SYSTEM.ADMIN(ADMIN)=> alter table test add column dob varchar(20) NOT NULL DEFAULT '0';
ALTER TABLE
Is this expected behavior ?
You can create the table from scratch without specifying a default value.
create table test ( name varchar(20)
, age int
,dob varchar(20) NOT NULL );
However when adding a column it is required in postgresql (netezza) to specify a default value to fill any nulls that would be present. This is expected. The sequence to remove the default is as follows:
create table test ( name varchar(20), age int);
ALTER TABLE test add column dob varchar(20) NOT NULL default 'a';
ALTER TABLE test ALTER COLUMN dob DROP DEFAULT;
How can I add a column to a Postgresql database that doesn't allow nulls?

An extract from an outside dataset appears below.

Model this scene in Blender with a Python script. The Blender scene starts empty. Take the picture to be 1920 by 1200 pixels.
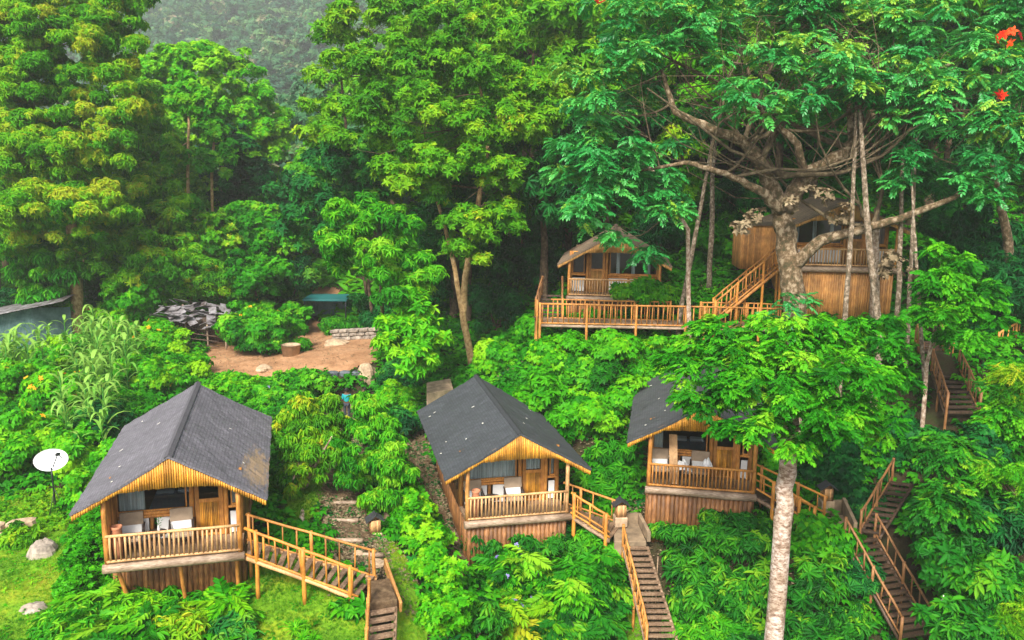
import bpy, math, random
import numpy as np
from mathutils import Matrix, Vector
SC = bpy.context.scene
COL = SC.collection
# ---------------------------------------------------------------- camera
F = 1597.0; PITCH = math.radians(10.125); ROLL = -0.01264
_fw = np.array([0, math.cos(PITCH), -math.sin(PITCH)])
_r0 = np.array([1.0, 0, 0]); _u0 = np.array([0, math.sin(PITCH), math.cos(PITCH)])
RT = _r0 * math.cos(ROLL) - _u0 * math.sin(ROLL)
UP = _r0 * math.sin(ROLL) + _u0 * math.cos(ROLL)
cam = bpy.data.objects.new('camera', bpy.data.cameras.new('camera')); COL.objects.link(cam)
cam.data.sensor_width = 36; cam.data.lens = F / 1920 * 36
cam.data.clip_start = 0.5; cam.data.clip_end = 3000
cam.matrix_world = Matrix([[RT[0], UP[0], -_fw[0], 0], [RT[1], UP[1], -_fw[1], 0], [RT[2], UP[2], -_fw[2], 0], [0, 0, 0, 1]])
SC.camera = cam
# ---------------------------------------------------------------- sky, sun, exposure
SUN_EL, SUN_AZ = 44, 196       # azimuth in degrees clockwise from +y
w = bpy.data.worlds.new('World'); SC.world = w; w.use_nodes = True
nt = w.node_tree; bg = nt.nodes['Background']
sky = nt.nodes.new('ShaderNodeTexSky'); sky.sky_type = 'NISHITA'; sky.sun_disc = False
sky.sun_elevation = math.radians(SUN_EL); sky.sun_rotation = math.radians(SUN_AZ)
sky.air_density = 1.0; sky.dust_density = 3.0; sky.ozone_density = 0.6
hsv = nt.nodes.new('ShaderNodeHueSaturation'); hsv.inputs['Saturation'].default_value = 0.45      # thin cloud over the blue
nt.links.new(sky.outputs[0], hsv.inputs['Color']); nt.links.new(hsv.outputs[0], bg.inputs[0]); bg.inputs[1].default_value = 0.15
sl = bpy.data.lights.new('sun', 'SUN'); sl.energy = 3.4; sl.angle = math.radians(14); sl.color = (1, 0.95, 0.86)
so = bpy.data.objects.new('sun', sl); COL.objects.link(so)
_a = math.radians(SUN_AZ); _e = math.radians(SUN_EL)
_sd = Vector((math.sin(_a) * math.cos(_e), math.cos(_a) * math.cos(_e), math.sin(_e)))
so.rotation_euler = _sd.to_track_quat('Z', 'Y').to_euler()
SC.view_settings.view_transform = 'Standard'; SC.view_settings.look = 'None'
SC.view_settings.exposure = 0.8; SC.view_settings.gamma = 1.0
cy = SC.cycles
cy.max_bounces = 5; cy.diffuse_bounces = 3; cy.glossy_bounces = 2; cy.transmission_bounces = 3
cy.volume_bounces = 1; cy.transparent_max_bounces = 6; cy.caustics_reflective = False; cy.caustics_refractive = False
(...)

This behavior is expected. When altering a table, Netezza uses a versioned table approach. If you add a column to a table, there will actually be two different table versions under the covers which are presented as a single table to the user.
The original table version (the one without the new NOT NULL DEFAULT column) is not modified until a GROOM VERSIONS collapses the versions again into a single underlying table. The upside here is that the alter is fast because it doesn't require a scan/update of the existing rows. Instead it knows to provide the DEFAULT value for column that doesn't exist in the original underlying table version.
When altering a table to add a column with the NOT NULL property, the system requires a DEFAULT specification so that it knows how to represent the added column. This is required whether the table actually has any rows or not.
TESTDB.ADMIN(ADMIN)=> CREATE TABLE TEST ( NAME VARCHAR(20), AGE INT);
CREATE TABLE
TESTDB.ADMIN(ADMIN)=> insert into test values ('mine',5);
INSERT 0 1
TESTDB.ADMIN(ADMIN)=> ALTER TABLE TEST ADD COLUMN DOB VARCHAR(20) NOT NULL DEFAULT '0';
ALTER TABLE
TESTDB.ADMIN(ADMIN)=> insert into test values ('yours',50);
INSERT 0 1
TESTDB.ADMIN(ADMIN)=> select* from test;
NAME | AGE | DOB
-------+-----+-----
yours | 50 | 0
mine | 5 | 0
(2 rows)
The good news is that you can then alter the newly added column to remove that default.
TESTDB.ADMIN(ADMIN)=> ALTER TABLE TEST ALTER COLUMN DOB DROP DEFAULT;
ALTER TABLE
TESTDB.ADMIN(ADMIN)=> \d test
Table "TEST"
Attribute | Type | Modifier | Default Value
-----------+-----------------------+----------+---------------
NAME | CHARACTER VARYING(20) | |
AGE | INTEGER | |
DOB | CHARACTER VARYING(20) | NOT NULL |
Distributed on random: (round-robin)
Versions: 2
TESTDB.ADMIN(ADMIN)=> select * from test;
NAME | AGE | DOB
-------+-----+-----
yours | 50 | 0
mine | 5 | 0
(2 rows)
As a parting note, it's important to groom any versioned tables as promptly as possible in order to keep your performance from degrading over time due to the nature of versioned tables.
TESTDB.ADMIN(ADMIN)=> GROOM TABLE TEST VERSIONS;
NOTICE: Groom will not purge records deleted by transactions that started after 2015-07-27 01:32:16.
NOTICE: If this process is interrupted please either repeat GROOM VERSIONS or issue 'GENERATE STATISTICS ON "TEST"'
NOTICE: Groom processed 1 pages; purged 0 records; scan size unchanged; table size unchanged.
GROOM VERSIONS
TESTDB.ADMIN(ADMIN)=> \d test
Table "TEST"
Attribute | Type | Modifier | Default Value
-----------+-----------------------+----------+---------------
NAME | CHARACTER VARYING(20) | |
AGE | INTEGER | |
DOB | CHARACTER VARYING(20) | NOT NULL |
Distributed on random: (round-robin)
At this point the table is no longer a versioned table an all values for the NOT NULL columns are fully materialized.